Recht oft wird man beim Durchhören der unterschiedlichen Songs an großes Kino erinnert. Das liegt natürlich einerseits an der bildgewaltigen und dazu passenden Umsetzung der Songs in Videomaterial, das mit Stil und Abgefahrenheit rüber kommt. Die Band scheut keine Kosten und Anstrengungen, um mit opulenten Bildern zu protzen, die andererseits aber eher aus einem Albtraum, als einer Opern-Verfilmung entstanden sind. Andererseits liegt es am Songaufbau selbst und der Abfolge sowohl von einem Stück zum nächsten, als auch innerhalb eines Stückes. Insofern sind wir wieder beim Gesamtkunstwerk und sehen den roten Faden, der sich hier durchzieht.

An sich wird einem bei so viel Abwechslung und künstlerischer Offensive nicht fad – und doch kann ich mich des Eindrucks nicht erwehren, dass sich einiges wiederholt und oftmals Songs eine Art Spiegelung von sich selbst sind. Womit ich den Kreis zu meinen einleitenden Worten schließe: ich bin mir nicht sicher, ob mir dieses Doppel-Werk nun so richtig gut gefällt. Es ist neu, es ist anders, es ist gewaltig, es ist ein Entwicklungsschritt, der es in sich hat, und die Band in ein völlig neues Licht rückt. Aber es lässt mich auch ein wenig enttäuscht zurück, weil ich den Stil der alten LOTL mochte und mir dieser im Doppelalbum fehlt.
Für mich steckt hier zu viel Kunst dahinter, zu viel Konzept. Mir fehlt die Unbeschwertheit der Musikrichtung Rock & Metal. Das Party & Rock’n’Roll Feeling. Mir fehlt dieser Teil von LORD OF THE LOST komplett, der witzig, unbeschwert, punkig, schräg, modern, stylish, breitentauglich und anders war.

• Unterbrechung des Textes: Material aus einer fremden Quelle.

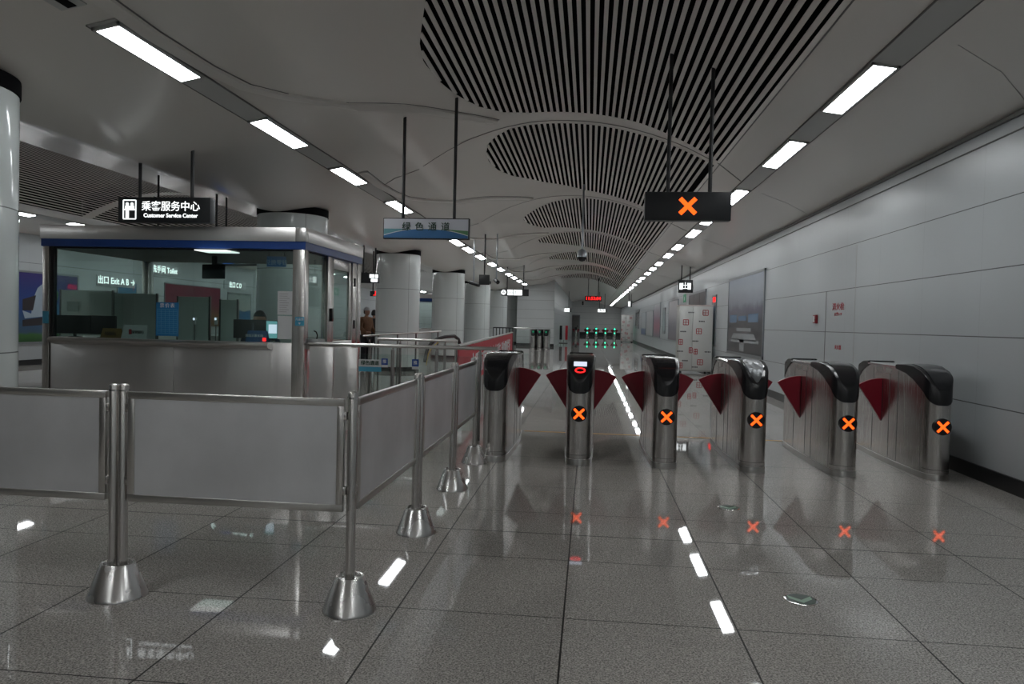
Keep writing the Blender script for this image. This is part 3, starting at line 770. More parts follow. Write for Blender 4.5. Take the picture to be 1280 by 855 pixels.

Die beiden Alben haben eine schwere Trägheit, die in die Kirche passen – und das ist ein Platz, wo man mich nicht findet. Die Musik ist mir zu schwer, zu träge, zu gleichförmig. Nach anfänglicher Begeisterung schleppe ich mich recht bald durch über 20 Songs und frage mich, wie lange ich das noch aushalten muss. Und ich befürchte, dass es wohl mehr alten Fans so gehen wird und nicht nur mir.


Anspieltipps:
Natürlich gibt es einige Highlights, die man sich anhören sollte, aber wie gesagt, zu viel Metal darf man da nicht erwarten, und wenn er kommt, dann nur in Teilen der Songs.

„The Gospel Of Judas“ – das ist brachial, intensiv und gewaltig. Ein Song mit den typischen Elementen, die die Musik von LOTL in den letzten Jahren gestaltet haben: viel Elektro, gewaltiges, cineastisches Songwriting, gewaltige Chöre, harte Riffs, erhabene Keyboard Klänge und düstere, brachiale Beats. Eine sehr gut gemachte Umsetzung, die ihnen hier gelingt.

“The Ashes Of Flowers” – quere Tasten- und Paukenklänge. Wieder klarer Gesang im Wechsel mit Chören. Schöne, klare Gesangsparts wechseln mit heftigen musikalischen Intermezzos. Größe und Opernarien-Gesang meets Metal, anders kann ich es nicht beschreiben. Durch den Gesang werden Höhepunkte herausgearbeitet, Betonung erfolgt durch Schlagzeug und Chor.

„For They Know Not What They Do” ist völlig anders. Das ist Oper, das ist Musical, das ist eine Messe in der Kirche. Eine andere Art der Metal Messe, mit großem Chor, zartem Sound und hartem Sound. Hier wird einem der Begriff „Kunst“ so richtig bewusst. Das ist der Song, der auf jeden Fall Grenzen überschreitet.

Natürlich gäbe es bei über 20 Stücken noch mehr Anregungen zum Reinhören, aber ich denke, für die Stormbringer Leserschaft, die eher in der harten Ecke angesiedelt ist, reicht das vorerst. Wer gerne über die Grenzen des Metal raushören will, ist mit den stilvollen Videos aufs Beste bedient. Wer dadurch auf den Geschmack gekommen ist, kann zuschlagen, denn das Album hat einen Faden, der sich durch zieht und es gibt keine allzugroßen Drifts außerhalb dieser Linie.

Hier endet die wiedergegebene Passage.